To him, crime allows to revolt against fate and to assert a right to exist: it yields a genuine achievement (all those skills that were so hard to master and all that money that had been somehow won), self-justification, and a way to make sense of a life so difficult to live. Hands command and conscience is satisfied. Or is it?
The chief inspector and Jacques are quick to denounce Martin LaSalle’s views on moral grounds, which leaves him unfazed and fails to be more than a theoretical element in the narrative’s dynamics. More shockingly, sentiments seem to be also irrelevant and the death of the mother only means not only that nothing is left as Martin LaSalle emphasizes but also there is nothing to be attached to. But then steps forward a supporting character who looked anecdotal, Jeanne, a neighbor of the mother who looked after her. She is no femme fatale or even a lover riveted by bad guy allure or a desperate soul – this is clearly not a real noir film. Jeanne is quiet, with modest clothes and decent behaviors, struggling to understand Michel LaSalle, becoming deeply horrified as she realizes how dishonest he is. She is also, crucially, a character the pickpocket is not sure how to handle, does not want at first to appreciate, yet feels unable to dismiss.

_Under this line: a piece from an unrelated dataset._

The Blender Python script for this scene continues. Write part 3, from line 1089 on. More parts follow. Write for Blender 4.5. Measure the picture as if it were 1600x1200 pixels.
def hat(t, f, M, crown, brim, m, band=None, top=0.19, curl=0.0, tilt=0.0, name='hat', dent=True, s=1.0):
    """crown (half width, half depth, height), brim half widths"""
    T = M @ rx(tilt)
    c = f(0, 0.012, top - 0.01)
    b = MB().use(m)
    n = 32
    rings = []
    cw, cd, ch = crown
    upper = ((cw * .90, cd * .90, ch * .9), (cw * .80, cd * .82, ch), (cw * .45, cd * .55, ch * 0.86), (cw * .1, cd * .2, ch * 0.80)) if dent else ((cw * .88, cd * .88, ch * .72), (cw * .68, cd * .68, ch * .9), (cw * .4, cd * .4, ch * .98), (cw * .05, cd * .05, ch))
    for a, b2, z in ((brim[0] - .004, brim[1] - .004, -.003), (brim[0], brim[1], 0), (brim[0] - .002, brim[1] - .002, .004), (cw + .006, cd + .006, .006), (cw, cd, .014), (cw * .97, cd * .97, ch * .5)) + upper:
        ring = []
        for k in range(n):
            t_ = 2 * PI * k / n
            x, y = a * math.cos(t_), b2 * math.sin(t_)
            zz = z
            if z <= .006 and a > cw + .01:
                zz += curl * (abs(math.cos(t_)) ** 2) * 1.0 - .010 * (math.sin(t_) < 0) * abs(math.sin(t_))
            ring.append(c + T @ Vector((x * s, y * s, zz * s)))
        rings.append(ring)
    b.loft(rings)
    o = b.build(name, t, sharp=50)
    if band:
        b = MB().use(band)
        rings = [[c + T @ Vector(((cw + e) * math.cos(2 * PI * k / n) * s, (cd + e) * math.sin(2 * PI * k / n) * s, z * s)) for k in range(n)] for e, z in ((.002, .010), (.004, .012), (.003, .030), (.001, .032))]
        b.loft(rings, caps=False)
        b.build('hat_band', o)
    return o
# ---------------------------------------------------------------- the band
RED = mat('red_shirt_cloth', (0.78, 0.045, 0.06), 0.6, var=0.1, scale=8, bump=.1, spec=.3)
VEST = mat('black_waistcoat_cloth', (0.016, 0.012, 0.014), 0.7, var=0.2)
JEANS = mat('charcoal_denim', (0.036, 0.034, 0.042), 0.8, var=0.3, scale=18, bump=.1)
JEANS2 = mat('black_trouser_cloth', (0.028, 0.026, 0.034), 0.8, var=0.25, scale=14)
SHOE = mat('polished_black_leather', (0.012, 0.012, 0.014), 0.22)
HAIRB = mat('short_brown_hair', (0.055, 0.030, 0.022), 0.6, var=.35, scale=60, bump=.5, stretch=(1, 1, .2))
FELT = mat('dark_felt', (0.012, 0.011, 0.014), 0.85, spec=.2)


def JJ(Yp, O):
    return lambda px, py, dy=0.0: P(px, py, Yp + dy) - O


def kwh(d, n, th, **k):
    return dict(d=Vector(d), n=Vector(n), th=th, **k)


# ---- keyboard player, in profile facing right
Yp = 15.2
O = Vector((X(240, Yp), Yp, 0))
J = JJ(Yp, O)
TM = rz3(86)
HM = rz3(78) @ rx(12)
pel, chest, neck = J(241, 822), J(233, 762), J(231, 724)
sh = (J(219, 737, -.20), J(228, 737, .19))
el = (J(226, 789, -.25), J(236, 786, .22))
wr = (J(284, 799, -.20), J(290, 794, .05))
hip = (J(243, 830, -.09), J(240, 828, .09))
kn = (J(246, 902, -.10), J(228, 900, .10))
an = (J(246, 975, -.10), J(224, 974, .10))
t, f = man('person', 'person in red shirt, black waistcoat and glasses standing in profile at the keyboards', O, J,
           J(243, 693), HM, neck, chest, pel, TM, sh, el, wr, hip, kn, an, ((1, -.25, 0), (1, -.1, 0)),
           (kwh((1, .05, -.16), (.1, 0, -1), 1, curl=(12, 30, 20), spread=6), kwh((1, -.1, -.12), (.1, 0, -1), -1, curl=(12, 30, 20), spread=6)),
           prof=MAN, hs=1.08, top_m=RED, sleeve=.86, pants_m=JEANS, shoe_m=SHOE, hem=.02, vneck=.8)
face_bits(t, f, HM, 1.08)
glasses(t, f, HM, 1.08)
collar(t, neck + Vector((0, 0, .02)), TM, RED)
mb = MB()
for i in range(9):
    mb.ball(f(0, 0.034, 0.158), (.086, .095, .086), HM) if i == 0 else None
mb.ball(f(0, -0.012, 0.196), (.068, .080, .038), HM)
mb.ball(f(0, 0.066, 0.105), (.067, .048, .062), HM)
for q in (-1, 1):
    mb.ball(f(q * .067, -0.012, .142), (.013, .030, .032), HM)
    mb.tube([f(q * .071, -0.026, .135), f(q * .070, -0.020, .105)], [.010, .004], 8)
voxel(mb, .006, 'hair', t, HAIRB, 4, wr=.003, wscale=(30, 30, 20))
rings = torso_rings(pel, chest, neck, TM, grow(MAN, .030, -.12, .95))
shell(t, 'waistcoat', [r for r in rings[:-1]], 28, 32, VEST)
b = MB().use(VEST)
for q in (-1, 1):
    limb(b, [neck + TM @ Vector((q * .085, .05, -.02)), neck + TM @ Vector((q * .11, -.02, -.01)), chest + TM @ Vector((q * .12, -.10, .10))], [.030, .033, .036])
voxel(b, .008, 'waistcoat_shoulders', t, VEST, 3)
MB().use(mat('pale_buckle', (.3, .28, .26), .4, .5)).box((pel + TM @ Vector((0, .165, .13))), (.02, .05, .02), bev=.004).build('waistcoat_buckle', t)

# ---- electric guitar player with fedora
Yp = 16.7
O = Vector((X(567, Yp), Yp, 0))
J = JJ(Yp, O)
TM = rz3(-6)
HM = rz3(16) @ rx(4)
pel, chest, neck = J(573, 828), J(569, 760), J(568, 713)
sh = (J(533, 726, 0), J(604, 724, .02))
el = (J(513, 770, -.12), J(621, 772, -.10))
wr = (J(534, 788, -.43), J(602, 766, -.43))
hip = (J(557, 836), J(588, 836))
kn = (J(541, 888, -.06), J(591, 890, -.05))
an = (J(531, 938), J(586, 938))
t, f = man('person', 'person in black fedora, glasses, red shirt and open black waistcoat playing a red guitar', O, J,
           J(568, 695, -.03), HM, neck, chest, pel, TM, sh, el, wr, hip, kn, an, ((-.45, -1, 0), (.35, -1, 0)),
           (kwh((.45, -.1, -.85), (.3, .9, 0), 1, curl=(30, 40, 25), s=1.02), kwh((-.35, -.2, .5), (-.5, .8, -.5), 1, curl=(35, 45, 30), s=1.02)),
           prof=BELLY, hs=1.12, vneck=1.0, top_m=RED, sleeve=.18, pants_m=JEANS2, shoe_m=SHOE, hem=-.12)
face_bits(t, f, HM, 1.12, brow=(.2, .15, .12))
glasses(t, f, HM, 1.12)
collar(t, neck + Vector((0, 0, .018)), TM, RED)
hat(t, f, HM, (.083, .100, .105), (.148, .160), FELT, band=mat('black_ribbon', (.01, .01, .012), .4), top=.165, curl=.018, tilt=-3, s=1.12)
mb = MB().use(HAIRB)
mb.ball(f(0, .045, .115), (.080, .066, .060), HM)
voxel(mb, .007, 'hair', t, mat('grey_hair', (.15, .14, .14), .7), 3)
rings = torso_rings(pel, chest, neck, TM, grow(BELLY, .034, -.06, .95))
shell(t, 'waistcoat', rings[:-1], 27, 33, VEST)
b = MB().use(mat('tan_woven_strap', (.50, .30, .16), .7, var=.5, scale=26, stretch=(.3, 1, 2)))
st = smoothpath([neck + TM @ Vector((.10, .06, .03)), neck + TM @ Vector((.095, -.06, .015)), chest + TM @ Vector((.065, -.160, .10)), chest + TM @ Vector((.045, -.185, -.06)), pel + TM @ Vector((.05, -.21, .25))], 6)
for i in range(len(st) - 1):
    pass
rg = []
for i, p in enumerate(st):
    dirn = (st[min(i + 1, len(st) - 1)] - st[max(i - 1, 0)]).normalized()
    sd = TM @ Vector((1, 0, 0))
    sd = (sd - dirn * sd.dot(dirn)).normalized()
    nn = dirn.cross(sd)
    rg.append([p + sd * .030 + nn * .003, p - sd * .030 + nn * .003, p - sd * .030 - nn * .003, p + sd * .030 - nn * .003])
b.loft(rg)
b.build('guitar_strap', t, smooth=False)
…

Slowly the film looks like less a tale of rake’s progress than the observation of a haughty and obstinate man wobbling in the face of a woman standing at the opposite of the cynical and tortured worldview. When he flees to foreign countries, he does not only escape the surveillance of the police but also the ill-defined and pervasive attention of Jeanne. And when he comes back to find she must raise an out-of-wedlock son with no money, abandoned by her lover who was none other than Jacques, he decides to help her and to change his life. The man a clever inspector nabs is actually no longer a professional thief but a reformed criminal foolishly lapsing. On social and moral terms he is getting his comeuppance at long last. But on personal and humanist terms, this is a bitter punishment – and his writings, which have given the film a structure, appear to be his effort to come to terms with his life as it has changed, pointing to his sentiments for Jeanne.
The final shot shows Michel LaSalle and Jeanne kissing despite the huge grille separating the prisoner from the visitor: this time his hands assist the action of his face and the act concurs with the mind, which is no longer theorizing but feeling. Redemption is coming – through his heart and against his mind and hands.
The film, as it first claimed, is arguably not an ordinary detective story. It is the unexpected discovery of love among a drab and wicked world, not really twisting a genre but quietly hijacking it in order to illustrate a psychological drama refusing cinematic conventions: simple and undramatic lines, an interpretation using flat tones of the voice and stiff attitudes to avoid any reference to the habitual, relatable work of actors, and a camerawork remarkably focused on gestures and faces as far as they can reveal the sense of the plot but not with the aim of thrilling or impressing the audience. This is a stern and serious concept that fits with the idealistic quest of the human nature at the core of this surprising pickpocket’s career.